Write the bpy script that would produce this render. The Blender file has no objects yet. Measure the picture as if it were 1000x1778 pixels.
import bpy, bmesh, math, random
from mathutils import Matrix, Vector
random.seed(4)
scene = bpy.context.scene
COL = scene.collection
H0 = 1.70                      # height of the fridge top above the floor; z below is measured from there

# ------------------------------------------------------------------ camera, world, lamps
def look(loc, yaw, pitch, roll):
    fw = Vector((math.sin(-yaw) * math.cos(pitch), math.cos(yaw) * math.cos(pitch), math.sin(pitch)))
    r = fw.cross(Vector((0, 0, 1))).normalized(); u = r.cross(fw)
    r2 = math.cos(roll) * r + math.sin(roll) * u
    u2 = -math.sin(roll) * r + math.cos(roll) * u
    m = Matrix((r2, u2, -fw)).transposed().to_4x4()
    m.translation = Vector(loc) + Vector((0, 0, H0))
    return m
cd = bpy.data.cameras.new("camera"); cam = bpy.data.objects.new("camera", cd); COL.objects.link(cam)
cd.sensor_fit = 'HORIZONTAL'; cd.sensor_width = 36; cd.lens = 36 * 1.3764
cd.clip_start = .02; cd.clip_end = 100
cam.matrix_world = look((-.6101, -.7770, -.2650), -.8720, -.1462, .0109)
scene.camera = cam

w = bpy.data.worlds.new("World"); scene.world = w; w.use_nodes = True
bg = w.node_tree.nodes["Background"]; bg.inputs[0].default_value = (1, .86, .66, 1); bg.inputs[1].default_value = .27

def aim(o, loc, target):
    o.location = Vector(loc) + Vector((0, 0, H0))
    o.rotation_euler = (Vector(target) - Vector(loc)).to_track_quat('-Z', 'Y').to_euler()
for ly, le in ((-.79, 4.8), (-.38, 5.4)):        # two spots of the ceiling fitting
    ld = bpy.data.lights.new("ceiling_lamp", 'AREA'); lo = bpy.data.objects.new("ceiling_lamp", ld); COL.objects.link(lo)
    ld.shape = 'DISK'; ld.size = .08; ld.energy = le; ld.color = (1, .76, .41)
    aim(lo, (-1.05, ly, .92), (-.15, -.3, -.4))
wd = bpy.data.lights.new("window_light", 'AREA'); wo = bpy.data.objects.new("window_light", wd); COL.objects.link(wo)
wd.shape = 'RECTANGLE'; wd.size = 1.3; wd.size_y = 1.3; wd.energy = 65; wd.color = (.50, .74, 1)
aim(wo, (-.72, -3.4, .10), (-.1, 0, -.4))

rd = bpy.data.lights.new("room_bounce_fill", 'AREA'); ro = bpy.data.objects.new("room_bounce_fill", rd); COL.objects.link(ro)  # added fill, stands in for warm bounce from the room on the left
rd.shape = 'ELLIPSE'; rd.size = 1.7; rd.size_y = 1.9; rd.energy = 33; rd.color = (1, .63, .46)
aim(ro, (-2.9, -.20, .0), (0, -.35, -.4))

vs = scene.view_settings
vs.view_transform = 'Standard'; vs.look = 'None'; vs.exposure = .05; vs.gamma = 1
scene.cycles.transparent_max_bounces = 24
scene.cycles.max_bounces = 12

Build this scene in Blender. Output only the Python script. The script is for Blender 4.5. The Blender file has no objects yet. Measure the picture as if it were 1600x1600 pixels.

____

Requirement
Reproduce the records word for word.

Full response
Write the bpy script that would produce this render. The Blender file has no objects yet. Measure the picture as if it were 1000x1778 pixels.
import bpy, bmesh, math, random
from mathutils import Matrix, Vector
random.seed(4)
scene = bpy.context.scene
COL = scene.collection
H0 = 1.70                      # height of the fridge top above the floor; z below is measured from there

# ------------------------------------------------------------------ camera, world, lamps
def look(loc, yaw, pitch, roll):
    fw = Vector((math.sin(-yaw) * math.cos(pitch), math.cos(yaw) * math.cos(pitch), math.sin(pitch)))
    r = fw.cross(Vector((0, 0, 1))).normalized(); u = r.cross(fw)
    r2 = math.cos(roll) * r + math.sin(roll) * u
    u2 = -math.sin(roll) * r + math.cos(roll) * u
    m = Matrix((r2, u2, -fw)).transposed().to_4x4()
    m.translation = Vector(loc) + Vector((0, 0, H0))
    return m
cd = bpy.data.cameras.new("camera"); cam = bpy.data.objects.new("camera", cd); COL.objects.link(cam)
cd.sensor_fit = 'HORIZONTAL'; cd.sensor_width = 36; cd.lens = 36 * 1.3764
cd.clip_start = .02; cd.clip_end = 100
cam.matrix_world = look((-.6101, -.7770, -.2650), -.8720, -.1462, .0109)
scene.camera = cam

w = bpy.data.worlds.new("World"); scene.world = w; w.use_nodes = True
bg = w.node_tree.nodes["Background"]; bg.inputs[0].default_value = (1, .86, .66, 1); bg.inputs[1].default_value = .27

def aim(o, loc, target):
    o.location = Vector(loc) + Vector((0, 0, H0))
    o.rotation_euler = (Vector(target) - Vector(loc)).to_track_quat('-Z', 'Y').to_euler()
for ly, le in ((-.79, 4.8), (-.38, 5.4)):        # two spots of the ceiling fitting
    ld = bpy.data.lights.new("ceiling_lamp", 'AREA'); lo = bpy.data.objects.new("ceiling_lamp", ld); COL.objects.link(lo)
    ld.shape = 'DISK'; ld.size = .08; ld.energy = le; ld.color = (1, .76, .41)
    aim(lo, (-1.05, ly, .92), (-.15, -.3, -.4))
wd = bpy.data.lights.new("window_light", 'AREA'); wo = bpy.data.objects.new("window_light", wd); COL.objects.link(wo)
wd.shape = 'RECTANGLE'; wd.size = 1.3; wd.size_y = 1.3; wd.energy = 65; wd.color = (.50, .74, 1)
aim(wo, (-.72, -3.4, .10), (-.1, 0, -.4))

rd = bpy.data.lights.new("room_bounce_fill", 'AREA'); ro = bpy.data.objects.new("room_bounce_fill", rd); COL.objects.link(ro)  # added fill, stands in for warm bounce from the room on the left
rd.shape = 'ELLIPSE'; rd.size = 1.7; rd.size_y = 1.9; rd.energy = 33; rd.color = (1, .63, .46)
aim(ro, (-2.9, -.20, .0), (0, -.35, -.4))

vs = scene.view_settings
vs.view_transform = 'Standard'; vs.look = 'None'; vs.exposure = .05; vs.gamma = 1
scene.cycles.transparent_max_bounces = 24
scene.cycles.max_bounces = 12

Build this scene in Blender. Output only the Python script. The script is for Blender 4.5. The Blender file has no objects yet. Measure the picture as if it were 1600x1600 pixels.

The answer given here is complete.